Restate the span of lines that starts with the line containing "Recreate this scene as a Blender Python (bpy) script. Use" and ends with the line containing "PI = math.pi", word for word, including both, with nothing else.

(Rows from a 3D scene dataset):
--- BEGIN ---

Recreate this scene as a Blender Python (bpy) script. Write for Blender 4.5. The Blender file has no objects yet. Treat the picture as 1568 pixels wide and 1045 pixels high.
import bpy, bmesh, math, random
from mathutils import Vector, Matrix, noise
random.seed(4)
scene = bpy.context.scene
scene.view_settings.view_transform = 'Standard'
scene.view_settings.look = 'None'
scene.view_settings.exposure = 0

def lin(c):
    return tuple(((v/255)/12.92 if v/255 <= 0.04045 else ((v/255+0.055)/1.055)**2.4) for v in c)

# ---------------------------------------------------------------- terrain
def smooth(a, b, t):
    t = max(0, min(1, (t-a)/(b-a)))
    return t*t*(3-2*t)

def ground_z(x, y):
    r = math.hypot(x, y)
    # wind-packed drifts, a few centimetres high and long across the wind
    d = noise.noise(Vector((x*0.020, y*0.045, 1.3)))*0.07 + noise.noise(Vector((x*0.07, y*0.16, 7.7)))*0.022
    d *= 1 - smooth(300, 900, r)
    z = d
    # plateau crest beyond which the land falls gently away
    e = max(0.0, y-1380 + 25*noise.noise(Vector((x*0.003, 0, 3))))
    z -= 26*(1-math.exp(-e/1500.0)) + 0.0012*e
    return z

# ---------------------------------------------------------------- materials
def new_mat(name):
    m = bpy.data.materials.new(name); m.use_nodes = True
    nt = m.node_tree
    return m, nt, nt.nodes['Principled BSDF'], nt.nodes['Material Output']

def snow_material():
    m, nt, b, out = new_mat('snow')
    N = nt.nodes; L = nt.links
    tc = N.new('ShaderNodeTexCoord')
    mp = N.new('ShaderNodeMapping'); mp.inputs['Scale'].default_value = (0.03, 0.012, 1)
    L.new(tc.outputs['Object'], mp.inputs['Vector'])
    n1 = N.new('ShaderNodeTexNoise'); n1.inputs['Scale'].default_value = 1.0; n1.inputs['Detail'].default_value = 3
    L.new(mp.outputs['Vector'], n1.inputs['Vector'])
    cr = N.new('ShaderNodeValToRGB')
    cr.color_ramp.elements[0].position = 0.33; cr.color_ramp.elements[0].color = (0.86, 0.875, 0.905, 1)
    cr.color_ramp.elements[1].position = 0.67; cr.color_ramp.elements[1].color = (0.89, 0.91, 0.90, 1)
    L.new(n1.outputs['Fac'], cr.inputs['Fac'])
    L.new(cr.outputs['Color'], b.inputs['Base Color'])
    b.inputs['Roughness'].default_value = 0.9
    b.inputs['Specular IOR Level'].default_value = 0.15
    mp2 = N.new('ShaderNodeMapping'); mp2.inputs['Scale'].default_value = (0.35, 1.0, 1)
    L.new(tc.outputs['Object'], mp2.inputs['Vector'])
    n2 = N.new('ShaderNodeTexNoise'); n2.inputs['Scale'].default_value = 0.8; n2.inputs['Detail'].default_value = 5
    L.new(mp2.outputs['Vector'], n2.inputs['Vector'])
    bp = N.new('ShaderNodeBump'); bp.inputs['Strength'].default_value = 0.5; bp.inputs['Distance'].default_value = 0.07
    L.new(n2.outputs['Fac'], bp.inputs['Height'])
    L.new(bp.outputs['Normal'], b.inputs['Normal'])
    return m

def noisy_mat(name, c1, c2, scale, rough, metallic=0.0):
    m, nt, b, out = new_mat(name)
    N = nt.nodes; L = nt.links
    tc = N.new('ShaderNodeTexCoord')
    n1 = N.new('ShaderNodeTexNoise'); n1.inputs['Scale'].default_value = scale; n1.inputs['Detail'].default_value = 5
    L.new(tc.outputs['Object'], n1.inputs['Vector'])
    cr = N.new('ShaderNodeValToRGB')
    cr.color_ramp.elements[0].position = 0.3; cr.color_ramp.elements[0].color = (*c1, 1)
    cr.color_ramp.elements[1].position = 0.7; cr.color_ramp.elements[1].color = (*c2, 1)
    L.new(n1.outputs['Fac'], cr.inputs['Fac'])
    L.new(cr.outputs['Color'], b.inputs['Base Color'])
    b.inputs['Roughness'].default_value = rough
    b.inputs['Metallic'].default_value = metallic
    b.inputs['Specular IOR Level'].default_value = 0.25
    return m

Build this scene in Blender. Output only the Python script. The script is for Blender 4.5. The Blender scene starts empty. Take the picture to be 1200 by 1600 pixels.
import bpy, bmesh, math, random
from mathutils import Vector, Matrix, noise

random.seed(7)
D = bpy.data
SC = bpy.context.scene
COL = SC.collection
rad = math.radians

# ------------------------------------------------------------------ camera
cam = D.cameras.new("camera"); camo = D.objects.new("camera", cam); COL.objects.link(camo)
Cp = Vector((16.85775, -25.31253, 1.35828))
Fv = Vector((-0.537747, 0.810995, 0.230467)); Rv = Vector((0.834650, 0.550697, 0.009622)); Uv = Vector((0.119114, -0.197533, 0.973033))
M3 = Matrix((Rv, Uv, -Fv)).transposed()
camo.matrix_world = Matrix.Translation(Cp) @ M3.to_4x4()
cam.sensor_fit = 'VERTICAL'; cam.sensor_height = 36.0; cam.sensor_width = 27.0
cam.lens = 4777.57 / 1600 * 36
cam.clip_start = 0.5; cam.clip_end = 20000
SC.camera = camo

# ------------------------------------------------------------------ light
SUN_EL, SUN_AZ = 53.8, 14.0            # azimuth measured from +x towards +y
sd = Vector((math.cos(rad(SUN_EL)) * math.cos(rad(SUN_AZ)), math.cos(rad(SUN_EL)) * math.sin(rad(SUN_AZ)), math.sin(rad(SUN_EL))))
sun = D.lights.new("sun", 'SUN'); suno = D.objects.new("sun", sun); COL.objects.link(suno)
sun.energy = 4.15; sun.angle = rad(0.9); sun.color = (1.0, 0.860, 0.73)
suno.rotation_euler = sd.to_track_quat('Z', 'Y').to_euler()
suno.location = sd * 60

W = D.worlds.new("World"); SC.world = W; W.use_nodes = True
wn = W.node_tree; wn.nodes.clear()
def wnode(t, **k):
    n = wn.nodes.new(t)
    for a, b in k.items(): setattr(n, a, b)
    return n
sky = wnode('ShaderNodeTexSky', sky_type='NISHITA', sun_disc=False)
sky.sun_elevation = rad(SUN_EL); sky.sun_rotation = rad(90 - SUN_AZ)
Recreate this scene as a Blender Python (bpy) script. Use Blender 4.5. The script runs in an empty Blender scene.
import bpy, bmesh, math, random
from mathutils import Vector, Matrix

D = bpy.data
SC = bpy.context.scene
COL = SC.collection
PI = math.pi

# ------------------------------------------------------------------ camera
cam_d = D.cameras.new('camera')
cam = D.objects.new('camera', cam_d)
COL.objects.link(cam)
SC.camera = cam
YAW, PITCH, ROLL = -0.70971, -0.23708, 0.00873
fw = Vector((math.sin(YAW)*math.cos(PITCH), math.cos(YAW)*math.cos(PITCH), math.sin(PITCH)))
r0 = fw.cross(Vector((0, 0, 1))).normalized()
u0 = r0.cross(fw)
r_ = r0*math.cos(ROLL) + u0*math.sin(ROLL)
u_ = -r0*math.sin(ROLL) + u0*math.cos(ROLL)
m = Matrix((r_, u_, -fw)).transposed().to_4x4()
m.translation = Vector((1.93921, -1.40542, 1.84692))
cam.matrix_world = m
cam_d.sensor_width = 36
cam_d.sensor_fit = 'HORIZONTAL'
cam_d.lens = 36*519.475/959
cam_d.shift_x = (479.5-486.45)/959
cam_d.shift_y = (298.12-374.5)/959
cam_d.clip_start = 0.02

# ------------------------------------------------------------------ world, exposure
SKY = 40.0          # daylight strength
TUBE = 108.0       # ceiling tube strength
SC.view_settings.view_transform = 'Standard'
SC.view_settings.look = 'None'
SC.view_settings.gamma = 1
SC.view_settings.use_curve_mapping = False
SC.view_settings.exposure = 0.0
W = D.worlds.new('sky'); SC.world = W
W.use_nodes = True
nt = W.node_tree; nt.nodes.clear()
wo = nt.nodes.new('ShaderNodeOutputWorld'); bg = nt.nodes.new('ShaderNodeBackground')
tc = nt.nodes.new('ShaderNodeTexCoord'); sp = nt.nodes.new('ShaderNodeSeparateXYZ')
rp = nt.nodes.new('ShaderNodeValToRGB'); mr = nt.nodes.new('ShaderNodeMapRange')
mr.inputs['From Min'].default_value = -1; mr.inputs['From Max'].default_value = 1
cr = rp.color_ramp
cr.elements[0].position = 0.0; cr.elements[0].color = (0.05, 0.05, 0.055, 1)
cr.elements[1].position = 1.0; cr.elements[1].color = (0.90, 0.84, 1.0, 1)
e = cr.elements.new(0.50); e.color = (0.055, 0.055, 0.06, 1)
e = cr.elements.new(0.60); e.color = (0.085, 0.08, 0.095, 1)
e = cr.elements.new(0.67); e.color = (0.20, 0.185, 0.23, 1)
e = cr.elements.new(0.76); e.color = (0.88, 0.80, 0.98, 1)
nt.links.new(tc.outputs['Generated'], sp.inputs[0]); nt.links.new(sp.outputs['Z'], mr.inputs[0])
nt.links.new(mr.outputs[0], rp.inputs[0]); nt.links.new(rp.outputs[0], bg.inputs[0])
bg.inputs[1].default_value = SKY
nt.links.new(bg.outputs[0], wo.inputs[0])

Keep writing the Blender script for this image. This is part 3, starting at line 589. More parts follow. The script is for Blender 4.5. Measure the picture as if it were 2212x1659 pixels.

--- END ---

(SOLUTION FOR THIS PROBLEM):
Recreate this scene as a Blender Python (bpy) script. Use Blender 4.5. The script runs in an empty Blender scene.
import bpy, bmesh, math, random
from mathutils import Vector, Matrix

D = bpy.data
SC = bpy.context.scene
COL = SC.collection
PI = math.pi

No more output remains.